Franklin Roosevelt, however, was elected president four times, and died in office shortly after his last inauguration – a “president for life.” Since he was a Democrat, the Republican Party feared the possibility of “another Roosevelt,” and in 1947 Republicans and Southern Democrats who had opposed the New Deal approved the revanchist 22nd Amendment. Within four years the requisite number of States had ratified it.
The Amendment, of course, came back to swat the Republican Party with the Law of Unintended Consequences. There have been two presidents since – Eisenhower and Reagan – who were ineligible to run for third terms they certainly could have won, and both were Republicans.

There is another aspect to the 22nd Amendment that makes it even more problematic.
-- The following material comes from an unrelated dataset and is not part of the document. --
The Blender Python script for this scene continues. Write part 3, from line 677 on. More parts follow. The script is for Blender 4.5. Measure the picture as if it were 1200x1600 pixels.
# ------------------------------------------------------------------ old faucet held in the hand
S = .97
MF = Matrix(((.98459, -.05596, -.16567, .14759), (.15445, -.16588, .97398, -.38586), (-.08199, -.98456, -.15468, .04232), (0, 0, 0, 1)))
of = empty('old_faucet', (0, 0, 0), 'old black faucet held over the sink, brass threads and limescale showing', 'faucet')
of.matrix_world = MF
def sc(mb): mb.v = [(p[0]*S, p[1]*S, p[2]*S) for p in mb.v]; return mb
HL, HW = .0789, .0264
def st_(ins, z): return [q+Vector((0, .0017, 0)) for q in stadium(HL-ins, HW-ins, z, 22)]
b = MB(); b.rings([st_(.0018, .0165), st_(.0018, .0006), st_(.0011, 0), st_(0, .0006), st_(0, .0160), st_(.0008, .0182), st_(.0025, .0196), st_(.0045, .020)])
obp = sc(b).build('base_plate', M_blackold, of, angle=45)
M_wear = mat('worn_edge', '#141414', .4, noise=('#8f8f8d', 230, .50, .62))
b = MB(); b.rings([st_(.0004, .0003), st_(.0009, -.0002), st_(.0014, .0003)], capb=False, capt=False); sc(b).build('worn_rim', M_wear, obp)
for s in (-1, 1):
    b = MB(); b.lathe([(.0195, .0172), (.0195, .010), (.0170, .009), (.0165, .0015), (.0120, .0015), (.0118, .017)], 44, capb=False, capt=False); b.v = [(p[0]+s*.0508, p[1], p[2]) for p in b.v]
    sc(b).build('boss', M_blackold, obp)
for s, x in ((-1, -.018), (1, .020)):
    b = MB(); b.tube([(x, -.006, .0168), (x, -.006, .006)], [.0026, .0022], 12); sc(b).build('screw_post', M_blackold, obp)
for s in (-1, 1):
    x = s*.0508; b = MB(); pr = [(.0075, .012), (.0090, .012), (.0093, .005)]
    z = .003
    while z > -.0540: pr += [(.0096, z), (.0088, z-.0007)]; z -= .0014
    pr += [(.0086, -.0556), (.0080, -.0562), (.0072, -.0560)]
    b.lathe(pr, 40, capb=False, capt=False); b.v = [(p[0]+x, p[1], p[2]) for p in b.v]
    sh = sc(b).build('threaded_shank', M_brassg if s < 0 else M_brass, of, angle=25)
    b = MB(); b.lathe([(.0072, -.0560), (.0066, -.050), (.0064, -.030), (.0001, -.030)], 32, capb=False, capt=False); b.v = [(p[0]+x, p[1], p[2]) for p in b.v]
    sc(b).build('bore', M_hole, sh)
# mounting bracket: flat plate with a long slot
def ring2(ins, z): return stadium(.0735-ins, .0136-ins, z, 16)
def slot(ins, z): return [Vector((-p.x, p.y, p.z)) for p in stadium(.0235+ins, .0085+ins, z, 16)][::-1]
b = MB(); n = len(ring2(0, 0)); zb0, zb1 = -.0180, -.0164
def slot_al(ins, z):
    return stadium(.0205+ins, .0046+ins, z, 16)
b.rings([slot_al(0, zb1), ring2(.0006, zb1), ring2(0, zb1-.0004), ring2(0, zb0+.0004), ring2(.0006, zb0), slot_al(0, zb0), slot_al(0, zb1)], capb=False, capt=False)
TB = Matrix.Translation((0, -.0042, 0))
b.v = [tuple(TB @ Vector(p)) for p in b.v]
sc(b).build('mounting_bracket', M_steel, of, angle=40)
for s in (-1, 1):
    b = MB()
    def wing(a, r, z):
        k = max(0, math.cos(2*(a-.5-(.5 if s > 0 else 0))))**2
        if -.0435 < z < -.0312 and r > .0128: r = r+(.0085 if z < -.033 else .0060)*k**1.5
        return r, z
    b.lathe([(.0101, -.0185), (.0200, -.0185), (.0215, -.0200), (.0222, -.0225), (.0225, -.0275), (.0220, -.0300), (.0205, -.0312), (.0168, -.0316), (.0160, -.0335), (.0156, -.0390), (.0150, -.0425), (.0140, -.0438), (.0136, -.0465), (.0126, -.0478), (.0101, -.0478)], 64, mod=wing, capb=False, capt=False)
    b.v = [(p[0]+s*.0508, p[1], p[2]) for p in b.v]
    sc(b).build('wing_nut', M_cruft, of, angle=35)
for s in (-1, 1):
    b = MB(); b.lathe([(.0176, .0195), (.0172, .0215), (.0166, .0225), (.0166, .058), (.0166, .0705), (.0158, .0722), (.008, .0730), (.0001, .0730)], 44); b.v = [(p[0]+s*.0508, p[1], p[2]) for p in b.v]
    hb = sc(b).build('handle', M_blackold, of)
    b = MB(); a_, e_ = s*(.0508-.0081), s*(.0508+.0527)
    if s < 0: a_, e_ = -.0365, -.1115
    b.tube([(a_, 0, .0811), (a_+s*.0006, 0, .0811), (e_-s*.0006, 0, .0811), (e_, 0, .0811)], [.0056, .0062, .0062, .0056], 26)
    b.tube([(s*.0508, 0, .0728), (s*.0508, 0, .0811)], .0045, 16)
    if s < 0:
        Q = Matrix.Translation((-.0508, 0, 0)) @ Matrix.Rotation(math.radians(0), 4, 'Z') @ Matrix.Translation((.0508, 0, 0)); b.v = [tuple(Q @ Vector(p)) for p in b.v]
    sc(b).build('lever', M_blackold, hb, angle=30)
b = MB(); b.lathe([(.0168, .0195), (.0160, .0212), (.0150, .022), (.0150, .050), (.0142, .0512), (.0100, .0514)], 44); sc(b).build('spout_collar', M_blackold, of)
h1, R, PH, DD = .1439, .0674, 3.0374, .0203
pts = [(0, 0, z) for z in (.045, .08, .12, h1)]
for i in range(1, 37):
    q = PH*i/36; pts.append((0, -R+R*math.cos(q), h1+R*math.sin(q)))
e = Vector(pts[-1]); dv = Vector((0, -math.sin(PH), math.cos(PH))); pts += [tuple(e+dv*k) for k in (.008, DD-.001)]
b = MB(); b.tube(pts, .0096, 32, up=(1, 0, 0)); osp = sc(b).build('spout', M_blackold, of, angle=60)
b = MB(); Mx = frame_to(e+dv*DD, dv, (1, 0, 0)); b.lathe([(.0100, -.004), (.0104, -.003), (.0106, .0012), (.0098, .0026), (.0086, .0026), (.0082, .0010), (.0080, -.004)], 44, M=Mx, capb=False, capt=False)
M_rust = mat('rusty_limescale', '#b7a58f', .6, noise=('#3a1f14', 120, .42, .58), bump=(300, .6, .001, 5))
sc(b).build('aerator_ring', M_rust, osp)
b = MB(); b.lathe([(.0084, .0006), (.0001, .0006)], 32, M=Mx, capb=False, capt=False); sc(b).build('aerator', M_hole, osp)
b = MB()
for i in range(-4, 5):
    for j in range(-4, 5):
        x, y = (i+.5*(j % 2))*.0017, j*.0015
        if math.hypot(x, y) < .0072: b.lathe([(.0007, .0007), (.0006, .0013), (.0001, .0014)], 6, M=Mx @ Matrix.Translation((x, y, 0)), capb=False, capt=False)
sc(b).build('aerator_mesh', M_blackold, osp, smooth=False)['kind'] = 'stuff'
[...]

It does not directly address presidential service, only presidential election. It does not specifically deal with the case of a two-time elected president who is later in a position to succeed to the presidency in the event of the death, resignation, or removal of the sitting president.

Imagine if Hillary Clinton were elected president on a ticket with her husband Bill Clinton, who was twice elected president, as the vice-presidential candidate. It could happen, as the Constitution forbids anyone “constitutionally ineligible to the office of President” from becoming Vice-President. Bill Clinton is not specifically barred by the Constitution from being President again, only from being elected President, implying that he could be Vice-President.

What would happen in that situation should Hillary Clinton vacate the office? Although the intent of the 22nd Amendment can be construed to be that no one twice elected president is eligible to hold the office again, that is not what it says. The framers of the Amendment could easily have written, “No person who has been elected to the office of President twice, or who has been elected once and also served more than two years of the term to which some other person was elected, shall be eligible to serve or act as President.”

But they didn’t. They wrote that such a person could not be elected President. The Amendment does not say anything about him/her becoming President by elevation from the Vice-Presidency or by any other conceivable means.

The Constitution is like a captured spy. Torture it enough and you can get it to say anything.